§ **WHAT TO WORK ON**: Repeat exactly the lines from the start through the line with "bg.inputs['Strength'].default_value = 1.0", both ends included.

§ **EXTRACTED INFORMATION**:
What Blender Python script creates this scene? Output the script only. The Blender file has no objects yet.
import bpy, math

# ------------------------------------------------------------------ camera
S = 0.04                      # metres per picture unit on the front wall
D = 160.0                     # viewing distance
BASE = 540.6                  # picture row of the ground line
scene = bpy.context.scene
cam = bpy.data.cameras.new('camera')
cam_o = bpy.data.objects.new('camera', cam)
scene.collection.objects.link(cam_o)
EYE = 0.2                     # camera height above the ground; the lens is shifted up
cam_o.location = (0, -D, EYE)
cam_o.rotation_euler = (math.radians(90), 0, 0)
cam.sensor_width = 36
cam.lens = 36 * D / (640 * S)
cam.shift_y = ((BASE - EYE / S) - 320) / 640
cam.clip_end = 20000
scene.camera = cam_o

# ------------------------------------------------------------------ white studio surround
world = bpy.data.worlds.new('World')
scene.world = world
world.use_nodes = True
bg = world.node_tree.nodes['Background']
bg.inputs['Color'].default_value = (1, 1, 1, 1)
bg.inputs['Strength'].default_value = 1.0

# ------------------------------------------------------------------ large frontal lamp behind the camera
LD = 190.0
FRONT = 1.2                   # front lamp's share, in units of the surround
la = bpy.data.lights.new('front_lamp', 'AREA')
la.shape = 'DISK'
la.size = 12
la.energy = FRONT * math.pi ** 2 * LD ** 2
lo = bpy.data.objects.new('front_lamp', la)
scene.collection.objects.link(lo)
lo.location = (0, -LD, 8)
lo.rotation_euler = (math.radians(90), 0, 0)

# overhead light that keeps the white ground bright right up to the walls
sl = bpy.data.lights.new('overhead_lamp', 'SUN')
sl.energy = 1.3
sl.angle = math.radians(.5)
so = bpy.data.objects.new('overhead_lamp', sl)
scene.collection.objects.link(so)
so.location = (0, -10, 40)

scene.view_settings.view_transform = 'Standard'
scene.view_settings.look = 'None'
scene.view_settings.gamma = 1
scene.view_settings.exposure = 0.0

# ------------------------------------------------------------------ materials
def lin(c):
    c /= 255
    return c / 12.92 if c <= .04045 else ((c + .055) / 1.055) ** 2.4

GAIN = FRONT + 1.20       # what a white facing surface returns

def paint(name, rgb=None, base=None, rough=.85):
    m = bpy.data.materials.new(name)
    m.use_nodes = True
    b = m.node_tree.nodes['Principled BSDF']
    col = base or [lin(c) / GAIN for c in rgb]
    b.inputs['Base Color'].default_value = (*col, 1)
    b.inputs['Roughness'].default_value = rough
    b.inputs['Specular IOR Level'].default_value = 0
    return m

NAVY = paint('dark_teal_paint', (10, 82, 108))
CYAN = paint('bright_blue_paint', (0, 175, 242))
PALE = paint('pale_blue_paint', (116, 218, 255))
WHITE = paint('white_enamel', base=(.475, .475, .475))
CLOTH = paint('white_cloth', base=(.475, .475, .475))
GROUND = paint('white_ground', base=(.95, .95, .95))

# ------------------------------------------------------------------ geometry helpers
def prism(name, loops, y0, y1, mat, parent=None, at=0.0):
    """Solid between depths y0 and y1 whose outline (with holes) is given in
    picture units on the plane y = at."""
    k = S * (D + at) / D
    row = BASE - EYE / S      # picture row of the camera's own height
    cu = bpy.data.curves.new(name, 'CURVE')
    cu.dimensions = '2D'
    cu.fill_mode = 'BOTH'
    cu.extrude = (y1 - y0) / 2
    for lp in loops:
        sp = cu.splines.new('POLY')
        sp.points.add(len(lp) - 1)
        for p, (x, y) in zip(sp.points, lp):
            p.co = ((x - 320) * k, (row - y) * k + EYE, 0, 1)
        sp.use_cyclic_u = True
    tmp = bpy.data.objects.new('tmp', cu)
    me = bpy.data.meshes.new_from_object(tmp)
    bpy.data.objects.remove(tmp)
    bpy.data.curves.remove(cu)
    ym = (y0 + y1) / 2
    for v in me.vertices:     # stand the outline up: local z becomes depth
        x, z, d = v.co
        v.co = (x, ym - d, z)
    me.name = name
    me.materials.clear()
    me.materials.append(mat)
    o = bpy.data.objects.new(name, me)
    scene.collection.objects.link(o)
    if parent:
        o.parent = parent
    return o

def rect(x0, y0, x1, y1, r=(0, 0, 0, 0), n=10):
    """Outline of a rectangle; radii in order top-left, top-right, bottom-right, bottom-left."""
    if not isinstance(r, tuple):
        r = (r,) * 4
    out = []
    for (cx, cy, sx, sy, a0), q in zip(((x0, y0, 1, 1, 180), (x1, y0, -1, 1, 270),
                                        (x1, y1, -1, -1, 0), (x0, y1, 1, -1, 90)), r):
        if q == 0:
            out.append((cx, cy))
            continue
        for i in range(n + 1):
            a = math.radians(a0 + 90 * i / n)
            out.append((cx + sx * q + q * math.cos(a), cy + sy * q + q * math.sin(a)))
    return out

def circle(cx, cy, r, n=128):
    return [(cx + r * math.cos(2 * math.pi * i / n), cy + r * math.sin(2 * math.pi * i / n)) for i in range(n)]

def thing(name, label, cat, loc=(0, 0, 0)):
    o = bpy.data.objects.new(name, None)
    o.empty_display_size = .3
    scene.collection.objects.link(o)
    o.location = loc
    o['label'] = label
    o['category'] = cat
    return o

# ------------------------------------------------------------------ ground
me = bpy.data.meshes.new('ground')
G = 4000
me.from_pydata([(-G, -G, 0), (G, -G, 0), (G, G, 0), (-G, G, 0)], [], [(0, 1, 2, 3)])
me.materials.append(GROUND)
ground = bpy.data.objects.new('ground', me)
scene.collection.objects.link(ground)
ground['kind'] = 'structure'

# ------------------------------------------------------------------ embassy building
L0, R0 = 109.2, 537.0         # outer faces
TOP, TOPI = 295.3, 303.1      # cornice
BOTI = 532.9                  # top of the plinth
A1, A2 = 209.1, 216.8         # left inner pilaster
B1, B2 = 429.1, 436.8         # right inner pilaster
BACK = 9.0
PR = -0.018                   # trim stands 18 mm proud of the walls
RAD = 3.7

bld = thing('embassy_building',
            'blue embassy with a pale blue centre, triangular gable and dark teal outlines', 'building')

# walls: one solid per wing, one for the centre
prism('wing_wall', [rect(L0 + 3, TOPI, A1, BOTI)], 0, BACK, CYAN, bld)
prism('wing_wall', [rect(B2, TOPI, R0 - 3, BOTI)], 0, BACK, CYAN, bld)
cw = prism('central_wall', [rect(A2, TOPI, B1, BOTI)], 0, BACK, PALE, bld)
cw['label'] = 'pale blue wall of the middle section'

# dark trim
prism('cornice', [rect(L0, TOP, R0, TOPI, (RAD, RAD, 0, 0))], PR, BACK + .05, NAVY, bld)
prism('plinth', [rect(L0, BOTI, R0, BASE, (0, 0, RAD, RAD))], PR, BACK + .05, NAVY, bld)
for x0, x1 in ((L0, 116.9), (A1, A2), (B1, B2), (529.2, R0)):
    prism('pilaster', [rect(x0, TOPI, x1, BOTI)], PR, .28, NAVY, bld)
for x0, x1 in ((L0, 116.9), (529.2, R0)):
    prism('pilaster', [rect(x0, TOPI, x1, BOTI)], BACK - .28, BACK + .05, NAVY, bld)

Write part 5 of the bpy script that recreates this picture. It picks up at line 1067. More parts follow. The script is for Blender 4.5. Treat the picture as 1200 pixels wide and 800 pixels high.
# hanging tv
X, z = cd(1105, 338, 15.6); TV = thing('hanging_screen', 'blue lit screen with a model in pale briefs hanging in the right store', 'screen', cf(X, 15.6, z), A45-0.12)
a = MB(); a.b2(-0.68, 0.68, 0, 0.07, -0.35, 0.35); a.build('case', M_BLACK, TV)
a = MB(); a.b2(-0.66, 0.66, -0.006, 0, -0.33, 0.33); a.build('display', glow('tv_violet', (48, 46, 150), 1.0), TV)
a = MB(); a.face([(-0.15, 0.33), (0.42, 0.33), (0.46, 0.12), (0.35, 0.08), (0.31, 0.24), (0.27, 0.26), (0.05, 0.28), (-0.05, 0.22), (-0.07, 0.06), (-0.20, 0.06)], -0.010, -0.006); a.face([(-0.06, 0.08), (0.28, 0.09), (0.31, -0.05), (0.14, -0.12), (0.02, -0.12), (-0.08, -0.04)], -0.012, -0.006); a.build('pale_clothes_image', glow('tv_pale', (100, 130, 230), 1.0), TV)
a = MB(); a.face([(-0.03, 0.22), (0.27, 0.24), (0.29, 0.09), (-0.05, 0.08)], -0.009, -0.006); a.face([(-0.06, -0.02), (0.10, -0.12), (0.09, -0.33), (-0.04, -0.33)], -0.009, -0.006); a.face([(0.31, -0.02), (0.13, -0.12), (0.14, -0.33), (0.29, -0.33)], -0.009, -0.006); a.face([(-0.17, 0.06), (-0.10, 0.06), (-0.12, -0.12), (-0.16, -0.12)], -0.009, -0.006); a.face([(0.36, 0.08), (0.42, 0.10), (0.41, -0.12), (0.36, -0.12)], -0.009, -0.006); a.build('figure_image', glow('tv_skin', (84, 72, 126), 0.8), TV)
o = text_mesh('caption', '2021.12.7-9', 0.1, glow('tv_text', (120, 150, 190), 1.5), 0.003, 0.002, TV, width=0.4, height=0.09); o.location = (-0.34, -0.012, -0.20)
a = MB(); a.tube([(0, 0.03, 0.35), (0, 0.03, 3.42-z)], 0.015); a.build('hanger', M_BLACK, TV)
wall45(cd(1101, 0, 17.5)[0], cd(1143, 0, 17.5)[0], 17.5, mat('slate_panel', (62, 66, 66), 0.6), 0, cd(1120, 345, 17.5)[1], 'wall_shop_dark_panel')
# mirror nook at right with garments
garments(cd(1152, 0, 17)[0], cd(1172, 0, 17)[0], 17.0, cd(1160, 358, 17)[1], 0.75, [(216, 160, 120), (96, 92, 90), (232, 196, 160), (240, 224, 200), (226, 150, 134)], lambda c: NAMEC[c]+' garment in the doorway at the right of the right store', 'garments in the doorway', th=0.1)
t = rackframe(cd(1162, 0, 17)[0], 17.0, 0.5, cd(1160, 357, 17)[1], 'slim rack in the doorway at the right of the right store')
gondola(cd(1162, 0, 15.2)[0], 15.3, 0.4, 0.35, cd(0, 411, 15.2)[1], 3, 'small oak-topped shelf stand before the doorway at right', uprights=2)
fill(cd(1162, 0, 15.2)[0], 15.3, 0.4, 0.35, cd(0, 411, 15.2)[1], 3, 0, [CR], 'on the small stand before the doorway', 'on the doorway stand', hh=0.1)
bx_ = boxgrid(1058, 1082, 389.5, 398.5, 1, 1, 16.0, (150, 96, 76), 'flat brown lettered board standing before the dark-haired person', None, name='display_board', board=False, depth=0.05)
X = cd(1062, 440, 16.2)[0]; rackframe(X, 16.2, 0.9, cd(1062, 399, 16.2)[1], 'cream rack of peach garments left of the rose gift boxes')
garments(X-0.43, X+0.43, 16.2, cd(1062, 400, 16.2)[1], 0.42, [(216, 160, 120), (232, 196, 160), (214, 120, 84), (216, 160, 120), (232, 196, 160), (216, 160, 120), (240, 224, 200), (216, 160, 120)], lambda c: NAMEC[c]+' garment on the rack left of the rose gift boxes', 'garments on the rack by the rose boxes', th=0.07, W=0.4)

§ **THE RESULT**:
What Blender Python script creates this scene? Output the script only. The Blender file has no objects yet.
import bpy, math

# ------------------------------------------------------------------ camera
S = 0.04                      # metres per picture unit on the front wall
D = 160.0                     # viewing distance
BASE = 540.6                  # picture row of the ground line
scene = bpy.context.scene
cam = bpy.data.cameras.new('camera')
cam_o = bpy.data.objects.new('camera', cam)
scene.collection.objects.link(cam_o)
EYE = 0.2                     # camera height above the ground; the lens is shifted up
cam_o.location = (0, -D, EYE)
cam_o.rotation_euler = (math.radians(90), 0, 0)
cam.sensor_width = 36
cam.lens = 36 * D / (640 * S)
cam.shift_y = ((BASE - EYE / S) - 320) / 640
cam.clip_end = 20000
scene.camera = cam_o

# ------------------------------------------------------------------ white studio surround
world = bpy.data.worlds.new('World')
scene.world = world
world.use_nodes = True
bg = world.node_tree.nodes['Background']
bg.inputs['Color'].default_value = (1, 1, 1, 1)
bg.inputs['Strength'].default_value = 1.0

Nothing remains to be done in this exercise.